I can't address sampling, but it was endemic in buildings built before 1980. Vinyl floor tiles and vinyl sheet flooring, including backing and glues, ceiling tiles, roof shingles and flashing, siding, insulation (around boilers, ducts, pipes, sheeting, fireplaces), wall and ceiling insulation, spray insulation, textured paints and coatings (banned in the US in 1977), pipe cement, duct wrap, joint compound used on seams between pieces of sheetrock, Gypsum board, oven insulation. Asbestos is a flame retardant, was there for good reason until we came to appreciate the respiratory risk. If you are worrying about asbestos, worry about lead paint at the same time.In the US, my advice wold be, if the building was built before 1981, in major rehab, assume you have asbestos and lead problems and have workers take appropriate protective measures. But if the building is 200 years old, it would be unlikely to be a problem. Office buildings and multi-family housing in the US are especially troubled by asbestos because of the flame resistance. Also, if not renovating, asbestos does not pose risk while in place. For example, insulation in your oven is sealed, only is an issue if you decide to disassemble the oven. I definitely would get rid of asbestos ceiling tile (think drop ceilings) and floor tile.

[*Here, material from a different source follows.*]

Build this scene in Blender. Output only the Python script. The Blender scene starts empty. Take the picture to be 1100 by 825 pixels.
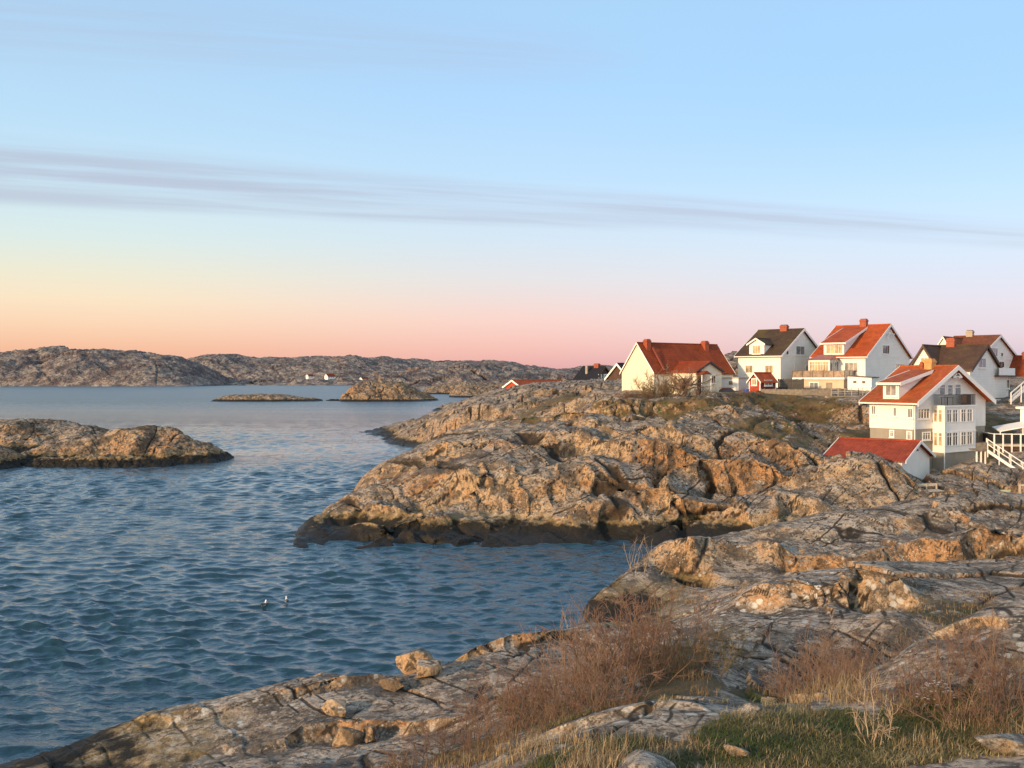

You will see that the number of samples will depend on the nature of the material that contains asbestos, on the conservation state of these materials, etc. Dealing with asbestos in a house is very complex, especially you want to remove it: it is a job and it should be done by non-specialists.
We have plenty of literature in France about this question, but it is in French...
unfortunately I don't read french, in Italy exist a best practice that suggest a sample in the air for each 100 square meters of building, but no rules on the number of samples on vinyl sheet flooring or in ceiling tiles.
The building I refers was built in 1965-75 I suppose asbestos was largely employed.
I suggest you to hav a look at our document ED 6262:
http://www.inrs.fr/media.html?refINRS=ED%206262
It is in French but there are very numerous pictures which can give you an idea of which kind of asbestos containiong materials you can encounter in a house.